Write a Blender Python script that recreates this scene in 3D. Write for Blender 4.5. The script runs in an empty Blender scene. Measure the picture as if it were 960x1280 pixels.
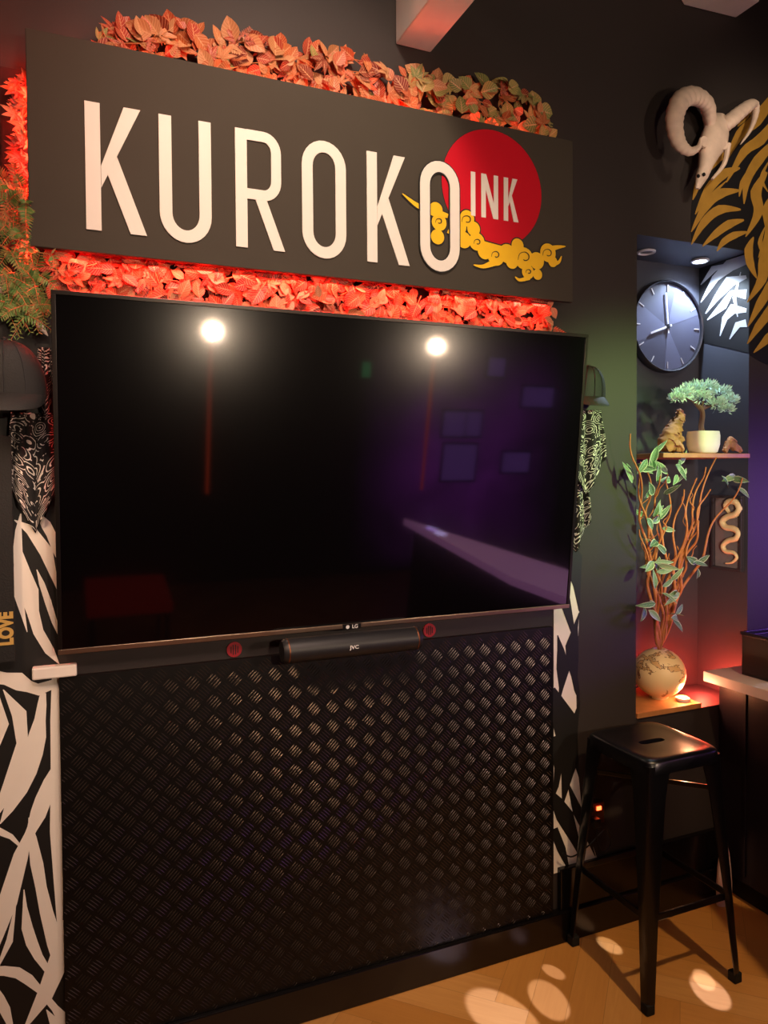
import bpy, bmesh, math, random
from mathutils import Vector, Matrix, noise as mnoise
random.seed(7)
SC=bpy.context.scene; COL=SC.collection
R=math.radians; V=Vector
# ------------------------------------------------------------------ camera
D=2.19; H=1.685; F=924.0; CX=480; CY=618
yaw=R(23); pit=R(1.5); rol=.0065
CAM=V((0,-D,H))
fw=V((math.sin(yaw)*math.cos(pit),math.cos(yaw)*math.cos(pit),-math.sin(pit)))
r0=V((math.cos(yaw),-math.sin(yaw),0)); u0=r0.cross(fw)
rt=r0*math.cos(rol)-u0*math.sin(rol); up=u0*math.cos(rol)+r0*math.sin(rol)
cd=bpy.data.cameras.new('camera'); cam=bpy.data.objects.new('camera',cd); COL.objects.link(cam)
cd.sensor_fit='VERTICAL'; cd.sensor_height=36; cd.lens=F/1280*36; cd.shift_y=-22/1280
cd.clip_start=.02
cam.matrix_world=Matrix(((rt.x,up.x,-fw.x,CAM.x),(rt.y,up.y,-fw.y,CAM.y),(rt.z,up.z,-fw.z,CAM.z),(0,0,0,1)))
SC.camera=cam
SC.view_settings.view_transform='Standard'
def ray(px,py): return fw+rt*((px-CX)/F)+up*((CY-py)/F)
def P(px,py,Y=0.0):
    d=ray(px,py); return CAM+d*((Y-CAM.y)/d.y)
def PZ(px,py,Z=0.0):
    d=ray(px,py); return CAM+d*((Z-CAM.z)/d.z)
def PX(px,py,X):
    d=ray(px,py); return CAM+d*((X-CAM.x)/d.x)
# ------------------------------------------------------------------ geometry
def cat(pts,k=6):
    n=len(pts); out=[]
    pts=[V(p) for p in pts]
    for i in range(n-1):
        p0=pts[max(i-1,0)];p1=pts[i];p2=pts[i+1];p3=pts[min(i+2,n-1)]
        for j in range(k):
            t=j/k
            out.append(.5*((2*p1)+(p2-p0)*t+(2*p0-5*p1+4*p2-p3)*t*t+(3*p1-p0-3*p2+p3)*t*t*t))
    out.append(pts[-1]); return out
def lerp_list(ws,n):
    out=[]
    for i in range(n):
        t=i/(n-1)*(len(ws)-1); a=min(int(t),len(ws)-2) if len(ws)>1 else 0
        if len(ws)==1: out.append(ws[0]); continue
        out.append(ws[a]+(ws[a+1]-ws[a])*(t-a))
    return out
orig={}
class G:
    def __init__(s): s.v=[];s.f=[];s.uv=[];s.col=[]
    def add(s,vs,fs,col=None,uv=None):
        n=len(s.v); s.v+=[V(a) for a in vs]
        for f in fs:
            s.f.append([n+k for k in f]); s.col.append(col); s.uv.append([uv[k] for k in f] if uv else None)
        return s
    def box(s,x0,x1,y0,y1,z0,z1,col=None):
        return s.add([(x0,y0,z0),(x1,y0,z0),(x1,y1,z0),(x0,y1,z0),(x0,y0,z1),(x1,y0,z1),(x1,y1,z1),(x0,y1,z1)],
            [(0,3,2,1),(4,5,6,7),(0,1,5,4),(1,2,6,5),(2,3,7,6),(3,0,4,7)],col)
    def obox(s,c,a,b,d,col=None):
        c=V(c);a=V(a);b=V(b);d=V(d)
        return s.add([c-a-b-d,c+a-b-d,c+a+b-d,c-a+b-d,c-a-b+d,c+a-b+d,c+a+b+d,c-a+b+d],
            [(0,3,2,1),(4,5,6,7),(0,1,5,4),(1,2,6,5),(2,3,7,6),(3,0,4,7)],col)
    def loft(s,rings,cap=True,close=True):
        n=len(rings[0]); vs=[p for r in rings for p in r]; fs=[]
        for i in range(len(rings)-1):
            for j in range(n if close else n-1):
                k=(j+1)%n; fs.append((i*n+j,i*n+k,(i+1)*n+k,(i+1)*n+j))
        if cap: fs.append(tuple(range(n))[::-1]); fs.append(tuple((len(rings)-1)*n+j for j in range(n)))
        return s.add(vs,fs)
    def tube(s,pts,rad,n=8,k=0,flat=1.0):
        if k: pts=cat(pts,k)
        else: pts=[V(p) for p in pts]
        rad=lerp_list(rad if isinstance(rad,(list,tuple)) else [rad,rad],len(pts))
        rings=[]; prev=None
        for i,p in enumerate(pts):
            t=(pts[min(i+1,len(pts)-1)]-pts[max(i-1,0)]).normalized()
            if prev is None:
                a=t.orthogonal().normalized()
            else: a=(prev-t*prev.dot(t)).normalized()
            prev=a; b=t.cross(a)
            rings.append([p+a*(rad[i]*math.cos(2*math.pi*j/n))+b*(rad[i]*flat*math.sin(2*math.pi*j/n)) for j in range(n)])
        return s.loft(rings)
    def lathe(s,prof,c,n=24,axis='z'):
        c=V(c); rings=[]
        for r,h in prof:
            ring=[]
            for j in range(n):
                a=2*math.pi*j/n; x=r*math.cos(a); y=r*math.sin(a)
                ring.append(c+(V((x,y,h)) if axis=='z' else V((x,-h,y)) if axis=='y' else V((h,x,y))))
            rings.append(ring)
        return s.loft(rings)
    def prism(s,poly,off):
        n=len(poly); off=V(off); a=[V(p) for p in poly]; b=[p+off for p in a]
        fs=[tuple(range(n)),tuple(range(n,2*n))[::-1]]+[(i,(i+1)%n,n+(i+1)%n,n+i) for i in range(n)]
        return s.add(a+b,fs)
    def paint(s,pts,ws,M,k=5):
        """flat brush stroke on a surface"""
        pts=cat([V((p[0],p[1],0)) for p in pts],k); ws=lerp_list(ws,len(pts)); vs=[];fs=[]
        for i,p in enumerate(pts):
            t=(pts[min(i+1,len(pts)-1)]-pts[max(i-1,0)]).normalized(); nn=V((-t.y,t.x,0))
            a=p+nn*ws[i]/2; b=p-nn*ws[i]/2
            vs+=[M(a.x,a.y),M(b.x,b.y)]
        for i in range(len(pts)-1): fs.append((2*i,2*i+1,2*i+3,2*i+2))
        return s.add(vs,fs)
    def ribbon(s,pts,w,M,off,closed=False):
        pts=[V((p[0],p[1])) for p in pts]; n=len(pts); vs=[];fs=[]; off=V(off)
        for i,p in enumerate(pts):
            if closed: t0=(p-pts[i-1]).normalized(); t1=(pts[(i+1)%n]-p).normalized()
            else:
                t1=(pts[min(i+1,n-1)]-pts[min(i,n-2)]).normalized(); t0=(pts[max(i,1)]-pts[max(i-1,0)]).normalized()
            m=(t0+t1).normalized(); nn=V((-m.y,m.x)); sc=1/max(.5,m.dot(t1))
            a=p+nn*w/2*sc; b=p-nn*w/2*sc; A=M(a.x,a.y);B=M(b.x,b.y)
            vs+=[A,B,A+off,B+off]
        for i in range(n if closed else n-1):
            o=4*i; q=4*((i+1)%n)
            fs+=[(o+2,o+3,q+3,q+2),(o,q,q+1,o+1),(o,o+2,q+2,q),(o+1,q+1,q+3,o+3)]
        if not closed: fs+=[(0,1,3,2),(4*(n-1),4*(n-1)+2,4*(n-1)+3,4*(n-1)+1)]
        return s.add(vs,fs)
    def build(s,name,mat,parent=None,at=None,smooth=False,bevel=0,recalc=True,sharp=40):
        if parent is not None: o0=orig[parent.name]
        elif at is not None: o0=V(at)
        else:
            xs=[p.x for p in s.v];ys=[p.y for p in s.v];zs=[p.z for p in s.v]
            o0=V(((min(xs)+max(xs))/2,(min(ys)+max(ys))/2,min(zs)))
        me=bpy.data.meshes.new(name); me.from_pydata([tuple(p-o0) for p in s.v],[],s.f)
        if any(u for u in s.uv):
            ul=me.uv_layers.new(name='UVMap'); li=0
            for fi,f in enumerate(s.f):
                for q in range(len(f)):
                    if s.uv[fi]: ul.data[li].uv=s.uv[fi][q]
                    li+=1
        if any(c for c in s.col):
            ca=me.color_attributes.new('Col','FLOAT_COLOR','CORNER'); li=0
            for fi,f in enumerate(s.f):
                for q in range(len(f)):
                    c=s.col[fi] or (1,1,1); ca.data[li].color=(c[0],c[1],c[2],1); li+=1
        if recalc:
            bm=bmesh.new(); bm.from_mesh(me); bmesh.ops.recalc_face_normals(bm,faces=bm.faces); bm.to_mesh(me); bm.free()
        if smooth:
            for p in me.polygons: p.use_smooth=True
            me.set_sharp_from_angle(angle=R(sharp))
        me.materials.append(mat)
        o=bpy.data.objects.new(name,me); COL.objects.link(o); orig[o.name]=o0
        if parent is not None: o.parent=parent
        else: o.location=o0
        if bevel:
            b=o.modifiers.new('bevel','BEVEL'); b.width=bevel; b.segments=2; b.limit_method='ANGLE'
        return o
def tag(o,label,cat_,group=None):
    o['label']=label;o['category']=cat_
    if group:o['group']=group
    return o
def thing(name,label,cat_,loc,group=None):
    o=bpy.data.objects.new(name,None); COL.objects.link(o); o.location=loc; o.empty_display_size=.05
    orig[o.name]=V(loc); return tag(o,label,cat_,group)
def struct(o): o['kind']='structure'; return o
def text(g,s,size,M4,extrude=.0,sx=1.0,bold=0.0):
    cu=bpy.data.curves.new('t','FONT'); cu.body=s; cu.size=size; cu.extrude=extrude; cu.offset=bold; cu.align_x='CENTER'; cu.align_y='CENTER'
    ob=bpy.data.objects.new('t',cu); COL.objects.link(ob)
    dg=bpy.context.evaluated_depsgraph_get(); me=bpy.data.meshes.new_from_object(ob.evaluated_get(dg))
    g.add([M4@V((v.co.x*sx,v.co.y,v.co.z)) for v in me.vertices],[tuple(p.vertices) for p in me.polygons])
    bpy.data.objects.remove(ob); bpy.data.curves.remove(cu); bpy.data.meshes.remove(me)
def frame(o,x,y,z):
    return Matrix(((x[0],y[0],z[0],o[0]),(x[1],y[1],z[1],o[1]),(x[2],y[2],z[2],o[2]),(0,0,0,1)))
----
Copy out every line in the listing where the word "scene" appears.

▶ [OUTPUT OF THE TASK]
Write a Blender Python script that recreates this scene in 3D. Write for Blender 4.5. The script runs in an empty Blender scene. Measure the picture as if it were 960x1280 pixels.
SC=bpy.context.scene; COL=SC.collection